En septembre 1962, lors du réalignement des systèmes de désignations les HUP-2 et HUP-3 encore en service furent respectivement désignés UH-25B et UH-25C. La majorité de ces hélicoptères demeurèrent en service jusqu’en 1964. Ils furent remplacés principalement par le Sikorsky HSS-1 Seabat.
Même s’il ne fut pas un grand succès à l’export l’appareil fut vendu à deux clients étrangers : la Royal Canadian Navy et l’Aéronautique Navale. Si le Canada n’acheta que trois machines, similaires au HUP-3, il en fut autrement de la France. En effet en 1953 elle acheta 19 HUP-2.
Ces hélicoptères servirent en premier lieu à remplacer des Sikorsky S-51 totalement inadaptés, et aussi à améliorer l’efficacité des voilures tournantes dans la Marine Nationale. Jamais utilisés en flottille, ils furent utilisés exclusivement par les Escadrilles 10S, 20S, 23S, et 58S. Cette dernière servait notamment à l’entraînement avancé des futurs équipages.
C’est sous les couleurs de la 23S que le HUP-2 vola principalement en France.
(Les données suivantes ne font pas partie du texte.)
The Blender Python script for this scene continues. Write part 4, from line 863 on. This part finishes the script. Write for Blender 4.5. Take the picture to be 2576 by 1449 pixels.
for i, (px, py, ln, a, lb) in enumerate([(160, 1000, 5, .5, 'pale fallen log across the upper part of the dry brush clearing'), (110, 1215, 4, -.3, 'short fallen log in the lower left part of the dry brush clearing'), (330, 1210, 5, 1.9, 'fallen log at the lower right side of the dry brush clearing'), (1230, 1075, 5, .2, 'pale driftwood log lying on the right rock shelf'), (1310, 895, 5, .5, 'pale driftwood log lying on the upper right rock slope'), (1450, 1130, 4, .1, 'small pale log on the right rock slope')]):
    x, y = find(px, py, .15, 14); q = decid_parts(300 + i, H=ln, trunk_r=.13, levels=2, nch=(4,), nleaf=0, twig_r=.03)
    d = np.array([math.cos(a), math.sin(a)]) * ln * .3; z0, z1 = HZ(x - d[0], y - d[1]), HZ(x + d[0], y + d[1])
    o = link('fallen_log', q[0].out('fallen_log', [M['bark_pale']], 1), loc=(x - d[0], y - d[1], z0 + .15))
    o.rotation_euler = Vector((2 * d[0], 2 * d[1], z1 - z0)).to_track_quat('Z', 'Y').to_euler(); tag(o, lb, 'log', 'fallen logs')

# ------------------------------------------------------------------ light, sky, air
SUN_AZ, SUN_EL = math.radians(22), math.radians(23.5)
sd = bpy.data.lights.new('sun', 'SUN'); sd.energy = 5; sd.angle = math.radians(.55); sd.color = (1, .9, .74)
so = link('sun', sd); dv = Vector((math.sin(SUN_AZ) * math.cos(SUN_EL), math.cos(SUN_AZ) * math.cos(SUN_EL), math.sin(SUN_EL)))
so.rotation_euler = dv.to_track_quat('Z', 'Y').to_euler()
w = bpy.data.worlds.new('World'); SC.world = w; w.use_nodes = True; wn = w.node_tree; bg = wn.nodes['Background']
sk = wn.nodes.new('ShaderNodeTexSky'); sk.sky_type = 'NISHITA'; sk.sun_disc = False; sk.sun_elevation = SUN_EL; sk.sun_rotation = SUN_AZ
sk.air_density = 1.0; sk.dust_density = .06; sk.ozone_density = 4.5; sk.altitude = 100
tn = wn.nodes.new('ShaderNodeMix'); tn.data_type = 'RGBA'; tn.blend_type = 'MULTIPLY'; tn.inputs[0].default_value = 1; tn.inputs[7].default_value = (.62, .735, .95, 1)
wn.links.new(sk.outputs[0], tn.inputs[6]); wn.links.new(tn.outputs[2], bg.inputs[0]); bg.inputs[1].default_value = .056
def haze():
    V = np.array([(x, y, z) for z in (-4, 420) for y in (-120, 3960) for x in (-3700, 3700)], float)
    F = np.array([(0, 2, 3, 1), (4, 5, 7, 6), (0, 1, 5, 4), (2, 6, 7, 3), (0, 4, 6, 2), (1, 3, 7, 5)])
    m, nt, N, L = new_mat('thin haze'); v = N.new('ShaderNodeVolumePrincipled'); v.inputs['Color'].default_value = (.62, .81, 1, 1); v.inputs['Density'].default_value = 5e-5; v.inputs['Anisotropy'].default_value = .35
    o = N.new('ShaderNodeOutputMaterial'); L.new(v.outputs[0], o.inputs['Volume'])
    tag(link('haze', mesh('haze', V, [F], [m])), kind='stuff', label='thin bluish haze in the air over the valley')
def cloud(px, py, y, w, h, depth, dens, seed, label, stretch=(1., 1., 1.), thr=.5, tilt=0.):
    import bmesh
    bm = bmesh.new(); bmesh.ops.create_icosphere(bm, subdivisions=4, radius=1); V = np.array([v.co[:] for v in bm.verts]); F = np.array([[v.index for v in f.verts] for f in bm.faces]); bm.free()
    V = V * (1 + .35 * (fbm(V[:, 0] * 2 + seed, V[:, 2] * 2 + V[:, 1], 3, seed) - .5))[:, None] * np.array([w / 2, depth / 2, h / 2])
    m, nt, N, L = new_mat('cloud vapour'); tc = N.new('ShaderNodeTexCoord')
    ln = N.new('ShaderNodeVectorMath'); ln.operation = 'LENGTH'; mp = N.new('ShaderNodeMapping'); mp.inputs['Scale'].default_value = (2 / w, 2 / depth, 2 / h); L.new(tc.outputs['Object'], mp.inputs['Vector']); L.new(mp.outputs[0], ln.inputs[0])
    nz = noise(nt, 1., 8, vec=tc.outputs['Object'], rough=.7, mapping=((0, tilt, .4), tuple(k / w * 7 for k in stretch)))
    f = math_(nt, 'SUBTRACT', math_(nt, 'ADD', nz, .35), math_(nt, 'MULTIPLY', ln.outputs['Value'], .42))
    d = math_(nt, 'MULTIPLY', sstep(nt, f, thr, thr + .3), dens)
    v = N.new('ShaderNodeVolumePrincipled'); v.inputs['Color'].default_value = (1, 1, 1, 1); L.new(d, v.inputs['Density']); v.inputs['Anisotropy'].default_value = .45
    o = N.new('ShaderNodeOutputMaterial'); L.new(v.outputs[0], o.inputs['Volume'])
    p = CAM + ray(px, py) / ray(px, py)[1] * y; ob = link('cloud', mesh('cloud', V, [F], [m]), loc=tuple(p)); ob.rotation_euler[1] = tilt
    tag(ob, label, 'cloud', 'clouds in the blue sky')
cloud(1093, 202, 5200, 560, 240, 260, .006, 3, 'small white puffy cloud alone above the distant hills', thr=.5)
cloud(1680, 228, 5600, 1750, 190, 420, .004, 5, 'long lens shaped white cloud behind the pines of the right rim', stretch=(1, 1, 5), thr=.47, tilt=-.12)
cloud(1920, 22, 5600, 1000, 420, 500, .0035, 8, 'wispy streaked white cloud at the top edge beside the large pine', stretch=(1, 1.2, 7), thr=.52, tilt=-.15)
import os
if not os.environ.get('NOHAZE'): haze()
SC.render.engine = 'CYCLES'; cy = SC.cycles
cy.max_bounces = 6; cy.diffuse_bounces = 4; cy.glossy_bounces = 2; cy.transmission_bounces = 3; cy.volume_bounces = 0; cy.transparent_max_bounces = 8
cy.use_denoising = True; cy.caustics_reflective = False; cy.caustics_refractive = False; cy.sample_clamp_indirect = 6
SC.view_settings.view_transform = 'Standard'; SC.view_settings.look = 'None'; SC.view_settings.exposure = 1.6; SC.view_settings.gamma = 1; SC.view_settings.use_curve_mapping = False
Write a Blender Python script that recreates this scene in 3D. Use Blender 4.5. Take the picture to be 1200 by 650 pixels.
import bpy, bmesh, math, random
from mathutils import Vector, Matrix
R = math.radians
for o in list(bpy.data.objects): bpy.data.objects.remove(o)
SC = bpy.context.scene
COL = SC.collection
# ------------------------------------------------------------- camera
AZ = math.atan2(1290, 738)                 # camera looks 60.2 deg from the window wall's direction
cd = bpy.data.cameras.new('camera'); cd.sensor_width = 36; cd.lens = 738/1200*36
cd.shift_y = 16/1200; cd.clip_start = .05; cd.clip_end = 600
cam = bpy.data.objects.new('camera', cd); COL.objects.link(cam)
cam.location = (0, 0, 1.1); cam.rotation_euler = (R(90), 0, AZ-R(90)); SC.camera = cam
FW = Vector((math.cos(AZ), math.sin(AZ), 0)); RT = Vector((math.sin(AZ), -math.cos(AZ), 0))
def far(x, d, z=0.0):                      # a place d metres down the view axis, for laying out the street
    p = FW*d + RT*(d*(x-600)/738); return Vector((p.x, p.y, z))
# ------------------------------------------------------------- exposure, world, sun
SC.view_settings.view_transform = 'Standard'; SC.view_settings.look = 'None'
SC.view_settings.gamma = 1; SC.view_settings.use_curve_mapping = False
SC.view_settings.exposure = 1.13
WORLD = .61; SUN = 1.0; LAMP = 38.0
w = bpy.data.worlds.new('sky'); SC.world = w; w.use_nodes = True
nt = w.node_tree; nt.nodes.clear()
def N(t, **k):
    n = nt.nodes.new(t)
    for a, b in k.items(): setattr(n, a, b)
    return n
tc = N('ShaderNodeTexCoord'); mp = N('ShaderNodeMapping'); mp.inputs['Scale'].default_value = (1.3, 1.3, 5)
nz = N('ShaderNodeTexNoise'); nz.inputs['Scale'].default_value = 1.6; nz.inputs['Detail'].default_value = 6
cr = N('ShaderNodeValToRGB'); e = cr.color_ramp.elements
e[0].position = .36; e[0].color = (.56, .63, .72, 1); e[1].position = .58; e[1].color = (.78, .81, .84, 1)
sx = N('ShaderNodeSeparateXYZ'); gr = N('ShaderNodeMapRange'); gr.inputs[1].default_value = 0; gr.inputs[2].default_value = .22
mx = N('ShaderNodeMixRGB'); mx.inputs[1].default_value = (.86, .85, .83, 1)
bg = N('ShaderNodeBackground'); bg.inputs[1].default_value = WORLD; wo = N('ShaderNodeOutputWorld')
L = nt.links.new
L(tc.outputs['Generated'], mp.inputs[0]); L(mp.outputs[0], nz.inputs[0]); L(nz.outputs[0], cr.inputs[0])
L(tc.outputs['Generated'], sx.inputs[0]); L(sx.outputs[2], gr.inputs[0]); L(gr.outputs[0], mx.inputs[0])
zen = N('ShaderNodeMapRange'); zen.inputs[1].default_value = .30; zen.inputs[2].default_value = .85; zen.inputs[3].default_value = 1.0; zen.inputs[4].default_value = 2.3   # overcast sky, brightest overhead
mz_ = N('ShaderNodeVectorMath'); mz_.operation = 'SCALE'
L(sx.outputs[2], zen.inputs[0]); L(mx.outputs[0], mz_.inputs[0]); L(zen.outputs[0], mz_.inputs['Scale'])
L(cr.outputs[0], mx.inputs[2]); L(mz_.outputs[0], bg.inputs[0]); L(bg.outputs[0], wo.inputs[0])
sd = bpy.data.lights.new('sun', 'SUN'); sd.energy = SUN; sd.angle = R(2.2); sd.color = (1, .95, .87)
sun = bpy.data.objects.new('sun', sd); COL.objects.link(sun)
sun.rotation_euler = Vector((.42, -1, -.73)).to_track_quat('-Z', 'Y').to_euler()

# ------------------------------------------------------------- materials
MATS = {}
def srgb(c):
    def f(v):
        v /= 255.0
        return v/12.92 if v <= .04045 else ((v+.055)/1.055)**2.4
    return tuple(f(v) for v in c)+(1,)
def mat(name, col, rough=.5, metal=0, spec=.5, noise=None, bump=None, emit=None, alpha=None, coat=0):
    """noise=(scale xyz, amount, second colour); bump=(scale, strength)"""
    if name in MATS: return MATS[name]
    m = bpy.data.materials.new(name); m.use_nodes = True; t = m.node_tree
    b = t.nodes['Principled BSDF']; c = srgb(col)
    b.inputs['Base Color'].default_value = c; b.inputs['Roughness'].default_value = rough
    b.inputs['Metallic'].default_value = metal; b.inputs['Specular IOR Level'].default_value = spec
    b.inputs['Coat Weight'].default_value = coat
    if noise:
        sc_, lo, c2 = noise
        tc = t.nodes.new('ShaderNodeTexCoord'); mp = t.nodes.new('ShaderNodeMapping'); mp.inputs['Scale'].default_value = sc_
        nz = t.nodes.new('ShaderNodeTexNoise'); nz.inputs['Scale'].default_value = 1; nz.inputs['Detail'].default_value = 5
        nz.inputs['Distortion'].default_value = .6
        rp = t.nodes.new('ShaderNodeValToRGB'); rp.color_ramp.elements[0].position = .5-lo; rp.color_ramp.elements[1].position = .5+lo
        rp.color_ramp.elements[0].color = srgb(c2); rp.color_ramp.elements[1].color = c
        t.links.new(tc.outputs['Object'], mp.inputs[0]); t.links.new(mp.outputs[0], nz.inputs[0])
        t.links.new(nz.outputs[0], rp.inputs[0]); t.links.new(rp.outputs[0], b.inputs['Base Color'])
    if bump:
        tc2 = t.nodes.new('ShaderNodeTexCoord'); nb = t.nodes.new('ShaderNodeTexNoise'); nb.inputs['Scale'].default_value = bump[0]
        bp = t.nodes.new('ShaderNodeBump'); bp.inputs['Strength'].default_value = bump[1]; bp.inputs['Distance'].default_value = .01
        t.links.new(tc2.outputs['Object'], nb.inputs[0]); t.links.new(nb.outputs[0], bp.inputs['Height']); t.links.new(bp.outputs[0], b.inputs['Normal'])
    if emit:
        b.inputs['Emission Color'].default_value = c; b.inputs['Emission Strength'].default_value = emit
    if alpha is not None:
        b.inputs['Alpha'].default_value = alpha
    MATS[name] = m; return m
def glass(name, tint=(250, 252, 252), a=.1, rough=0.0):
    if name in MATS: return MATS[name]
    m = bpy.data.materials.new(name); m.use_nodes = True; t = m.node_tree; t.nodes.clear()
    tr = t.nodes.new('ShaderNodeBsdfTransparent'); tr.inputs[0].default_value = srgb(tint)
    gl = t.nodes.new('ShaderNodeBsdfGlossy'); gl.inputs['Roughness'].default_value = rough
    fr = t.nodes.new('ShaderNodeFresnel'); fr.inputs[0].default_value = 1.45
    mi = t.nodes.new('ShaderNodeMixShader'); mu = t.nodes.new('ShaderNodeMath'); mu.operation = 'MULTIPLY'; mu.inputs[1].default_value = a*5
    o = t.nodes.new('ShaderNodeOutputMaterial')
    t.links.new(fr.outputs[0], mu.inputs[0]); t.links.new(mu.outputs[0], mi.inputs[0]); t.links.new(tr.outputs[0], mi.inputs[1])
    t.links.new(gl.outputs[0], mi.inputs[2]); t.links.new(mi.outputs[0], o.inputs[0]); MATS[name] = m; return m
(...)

Utilisés durant la guerre d’Algérie, aux côtés des HSS-1 de transport des commandos marines, les Retriever servaient comme hélicoptères d’évacuation sanitaire. Par la suite leur carrière fut intimement liée au porte-avions Clemenceau dont ils furent les premiers Pedro jusqu’à l’avènement des Alouette III. Finalement, la France retira du service ses derniers HUP-2 en juillet 1965.
Fondamentalement moins connu que le H-21, le HUP Retriever est l’autre « banane volante » de Frank Piasecki. Un hélicoptère bien plus marqué comme machine navale que son grand frère. Pour preuve les Retriever préservés dans le monde ne portent jamais les marques de l’US Army. L’un est exposé sous une livrée US Navy au National Air & Space Museum de Washington-DC tandis qu’un HUP-2 aux couleurs de l’Escadrille 23S est exposé dans le hall des voilures tournantes du Musée de l’Air et de l’Espace. Cet hélicoptère aura profondément marqué les marines américaines et françaises.